I might add that few years ago I had the incredible pleasure to view both Lotti's score in the Castle Library in Prague and Zelenka's copy in Dresden; those were unforgettable moments.


Osbert Parsley
02-06-2009, 04:16 PM
I think there is room for including Zelenka's arrangements of other composers' works in a list of his complete works. Making changes and additions to the orchestration is an important task and can produce works that are very different from the original while remaining recognizably the same work.

I think there is certainly room for listing recordings of such things as the Hengelbrock Lotti Mass where Zelenka has made a real contribution of his own to the work - much like Mozart's arrangements of Handel's Messiah and other works. I was unaware that the Lotti recorded by Hengelbrock was a Zelenka re-orchestrated work. It has been on my wish list for a while and now has moved up a step because of this news!

09-08-2009, 05:46 PM
It may not be the right place to say it, but I would suggest that Zelenka's contribution to the Missa Sapientiae is not that significant.

Lotti's standard instrumentation is for 2 violins, 2 violas, and continuo section. The Gloria also has an oboe occasionally.

Zelenka replaces the oboe with a trumpet, and then creates a woodwind section of 2 oboes to double the violins and a bassoon to double the continuo.
In one movement, a violin solo is replaced by a flute.

Such doubling is pretty common in baroque music, and would have mostly been based on whatever instrumentalists were available. Dresden having lots of good players, some doubling is to be expected. In other mass sections that Lotti wrote with 2 oboe parts, they usually do little more than double the strings. So Lotti himself may have expected it.

Zelenka did champion the work, though, and for that he does deserve full credit.

09-08-2009, 08:32 PM
Hi all,

I hope everyone has by now, added the magnificent Lotti Mass to their collection!
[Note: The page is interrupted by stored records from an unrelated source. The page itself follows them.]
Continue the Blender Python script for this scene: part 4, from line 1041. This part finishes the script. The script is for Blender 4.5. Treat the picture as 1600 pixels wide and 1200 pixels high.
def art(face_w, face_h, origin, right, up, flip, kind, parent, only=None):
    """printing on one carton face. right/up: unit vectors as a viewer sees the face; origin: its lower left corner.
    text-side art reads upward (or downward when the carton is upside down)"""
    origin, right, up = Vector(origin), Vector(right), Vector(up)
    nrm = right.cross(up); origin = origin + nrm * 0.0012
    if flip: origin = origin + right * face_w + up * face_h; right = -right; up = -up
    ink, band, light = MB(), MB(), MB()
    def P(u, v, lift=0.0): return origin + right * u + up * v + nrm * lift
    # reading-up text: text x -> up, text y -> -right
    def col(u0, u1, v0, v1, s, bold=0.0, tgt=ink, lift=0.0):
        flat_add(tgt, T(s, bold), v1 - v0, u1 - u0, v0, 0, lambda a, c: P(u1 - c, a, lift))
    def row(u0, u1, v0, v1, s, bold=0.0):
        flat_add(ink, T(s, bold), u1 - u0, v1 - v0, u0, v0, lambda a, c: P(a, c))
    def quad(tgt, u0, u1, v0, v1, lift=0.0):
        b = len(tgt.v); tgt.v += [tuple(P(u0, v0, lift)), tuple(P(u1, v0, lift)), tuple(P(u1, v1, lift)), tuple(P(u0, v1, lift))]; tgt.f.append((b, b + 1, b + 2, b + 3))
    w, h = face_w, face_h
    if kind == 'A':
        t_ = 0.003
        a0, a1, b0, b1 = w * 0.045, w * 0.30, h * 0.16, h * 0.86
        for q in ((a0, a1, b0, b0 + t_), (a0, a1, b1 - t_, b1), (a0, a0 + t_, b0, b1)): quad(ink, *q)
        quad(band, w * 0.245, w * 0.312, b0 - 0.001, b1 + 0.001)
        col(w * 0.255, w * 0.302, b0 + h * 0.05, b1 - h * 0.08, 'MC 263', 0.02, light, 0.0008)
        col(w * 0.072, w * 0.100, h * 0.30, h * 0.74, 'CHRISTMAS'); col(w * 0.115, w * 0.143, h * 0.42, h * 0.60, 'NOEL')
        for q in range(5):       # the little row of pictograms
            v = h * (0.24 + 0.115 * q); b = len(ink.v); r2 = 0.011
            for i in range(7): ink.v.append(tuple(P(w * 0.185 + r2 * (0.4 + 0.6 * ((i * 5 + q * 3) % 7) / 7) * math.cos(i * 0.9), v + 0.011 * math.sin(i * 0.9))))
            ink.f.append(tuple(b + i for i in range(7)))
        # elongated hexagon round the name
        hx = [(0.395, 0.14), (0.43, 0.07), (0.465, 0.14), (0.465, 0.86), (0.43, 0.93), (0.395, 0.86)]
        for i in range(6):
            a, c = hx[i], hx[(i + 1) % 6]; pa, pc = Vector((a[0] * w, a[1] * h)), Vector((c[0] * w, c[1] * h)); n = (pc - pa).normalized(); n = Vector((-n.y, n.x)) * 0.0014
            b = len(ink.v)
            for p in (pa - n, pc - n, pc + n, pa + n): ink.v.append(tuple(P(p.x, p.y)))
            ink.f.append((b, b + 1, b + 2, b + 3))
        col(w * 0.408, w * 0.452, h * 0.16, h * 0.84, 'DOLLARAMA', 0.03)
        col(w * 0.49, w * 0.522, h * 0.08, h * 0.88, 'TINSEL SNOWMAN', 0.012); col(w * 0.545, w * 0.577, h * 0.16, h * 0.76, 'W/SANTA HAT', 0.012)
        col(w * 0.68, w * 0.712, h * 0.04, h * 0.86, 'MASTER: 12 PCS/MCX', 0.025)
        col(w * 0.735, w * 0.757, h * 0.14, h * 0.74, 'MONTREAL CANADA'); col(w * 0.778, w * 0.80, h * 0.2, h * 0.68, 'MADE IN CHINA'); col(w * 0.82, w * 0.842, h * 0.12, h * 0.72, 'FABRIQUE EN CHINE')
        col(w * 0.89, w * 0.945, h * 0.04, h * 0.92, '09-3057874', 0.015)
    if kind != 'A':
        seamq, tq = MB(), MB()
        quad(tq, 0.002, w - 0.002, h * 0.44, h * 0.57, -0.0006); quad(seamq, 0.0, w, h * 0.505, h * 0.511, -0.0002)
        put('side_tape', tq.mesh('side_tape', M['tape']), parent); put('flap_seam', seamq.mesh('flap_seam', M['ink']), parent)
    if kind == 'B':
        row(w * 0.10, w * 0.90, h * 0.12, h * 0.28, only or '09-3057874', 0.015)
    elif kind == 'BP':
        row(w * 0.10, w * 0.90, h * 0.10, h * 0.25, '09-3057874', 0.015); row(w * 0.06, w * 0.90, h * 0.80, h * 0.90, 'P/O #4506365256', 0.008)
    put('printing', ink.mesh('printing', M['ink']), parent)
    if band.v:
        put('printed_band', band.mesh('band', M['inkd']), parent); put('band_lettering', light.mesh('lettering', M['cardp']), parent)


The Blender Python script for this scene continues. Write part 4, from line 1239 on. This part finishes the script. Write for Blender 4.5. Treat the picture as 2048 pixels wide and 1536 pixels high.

I can also recommend other recordings of Lotti Masses, and especially the Dresden Requiem. Then there is also the excellent Lotti Vesper Psalms cd on CPO, these are also recorded from the Dresden manuscripts, some of which show Ristori's fingerprints.

I see Osbert's point on the Messiah, but Mozart's arrangement does include some of his own music and therefore fulfills the musicological criteria so it can be included in his work list. That said, Zelenka made compositional additions to works by other composers, and wrote an aria here and a chorus there. A full and detailed list of these reworkings does not exist but this would add to the current work list. The best overview of Zelenka's work in this field, so far, is found in Wolfgang Horn's Die Dresdner Hofkirchenmusik 1720-45, an invaluable source.

What is badly needed in my opinion, in addition to the above, is a thorough, systematic and complete analysis on the rhetoric language of his music. The closest we get to this is in Susanne Oschmann's book about Zelenka's Oratorios, another important and detailed study.

I would also like to say, that there is definitely a good reason to compile a list of the available recordings of works in Zelenka's library, such as the Lotti Mass. I will start a new thread with this subject soon, listing the releases I have meticulously managed to collect over the years.


Osbert Parsley
23-08-2009, 01:47 AM
Thanks to Benwiggy for his explanation about what Zelenka added to the music of Lotti in the Missa Sapientiae. Not having heard or seen a score for the Lotti original, I was not aware of how small Zelenka's additions were.

Johannes's idea of adding to the current work list items that are original compositional additions by Zelenka to other composers' music is interesting.